Cheyenne Canon Inn in Colorado Springs, Colorado

Photo: Dave & Margie Hill / Kleerup (The Consortium), Flickr — flickr.com/photos/29797746@N08/3129492889 · CC BY-SA 2.0

Cheyenne Canon Inn

Colorado Springs, Colorado · Est. 1921

In Brief

The Cheyenne Cañon Inn in Colorado Springs has interior doors that open onto solid wall and trapdoors set into the floor. The building has lived five separate lives, and the people who stay there report the dead from all of them drifting the halls at once.

The Full Story

The Cheyenne Cañon Inn in Colorado Springs has doors that open onto nothing. Interior doors, set into walls, swinging open against flat plaster. There are trapdoors in the floor, too. The floor plan doesn't add up, and the people who stay there keep seeing strangers in old clothes pass through it.

The reason the rooms don't connect is that the building has been five different things. Lillian Casey, the eldest of nine children, started it in 1918, and the Mission-style mansion she finished in 1921 was a resort home called Sunnycrest. After her, the place stopped being respectable. It ran as an upscale bordello, the story goes, serving wealthy men staying at the nearby Broadmoor. Then it became a Prohibition gambling den called the Dixieland Casino. During the Second World War it turned into a sanctuary for army nurses. In 1993 the Starrs bought it and made it a four-star bed and breakfast.

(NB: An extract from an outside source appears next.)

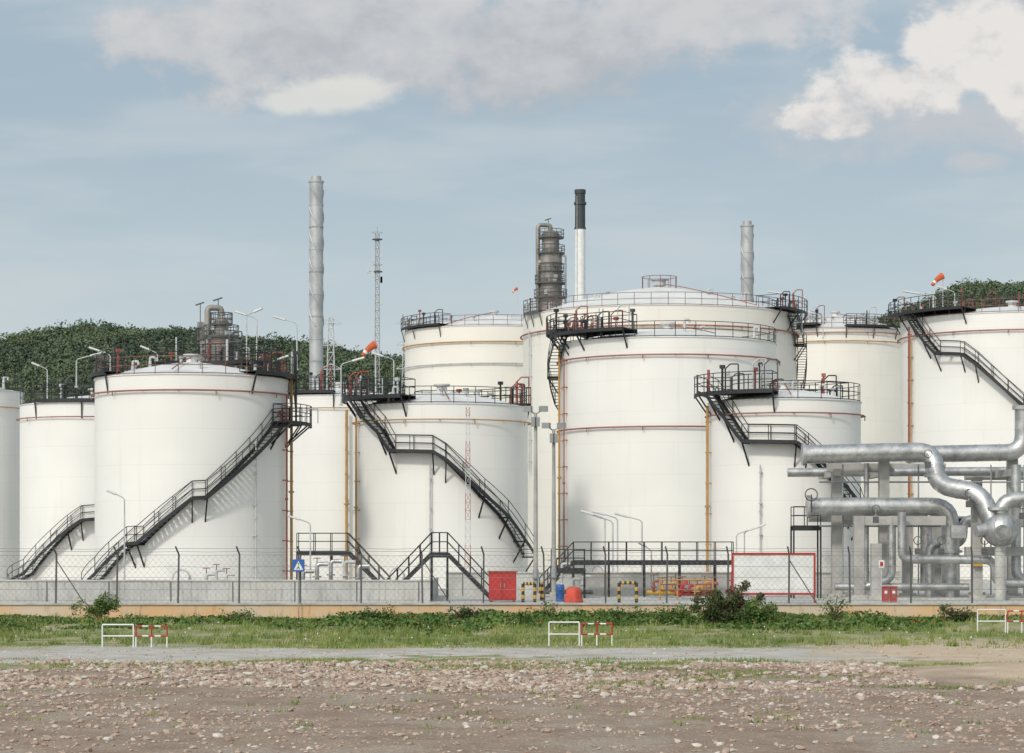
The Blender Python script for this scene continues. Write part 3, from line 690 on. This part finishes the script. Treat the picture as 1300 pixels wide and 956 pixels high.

Each life remodeled over the last one, and the doors to nowhere are what got left behind. The trapdoors are almost certainly where the casino moved its liquor when liquor was illegal.

The hauntings come from all five lives at once. There's no single ghost here, no name anyone agrees on. Guests coming back to their rooms late report lights on the stairs and in the hallways. They report apparitions in period dress, objects that move on their own, doors opening and closing with no one near them. The dead don't seem to belong to one era. They belong to whichever one the corridor used to be.

One account got written down. In 1995, a guest and her boyfriend felt watched in their room for about an hour. It ended when the bathroom faucet turned itself on, ran, and shut off. The owner told her the room next door had the same problem.

So the floor plan stopped making sense a long time ago, and so did who, exactly, is still walking it.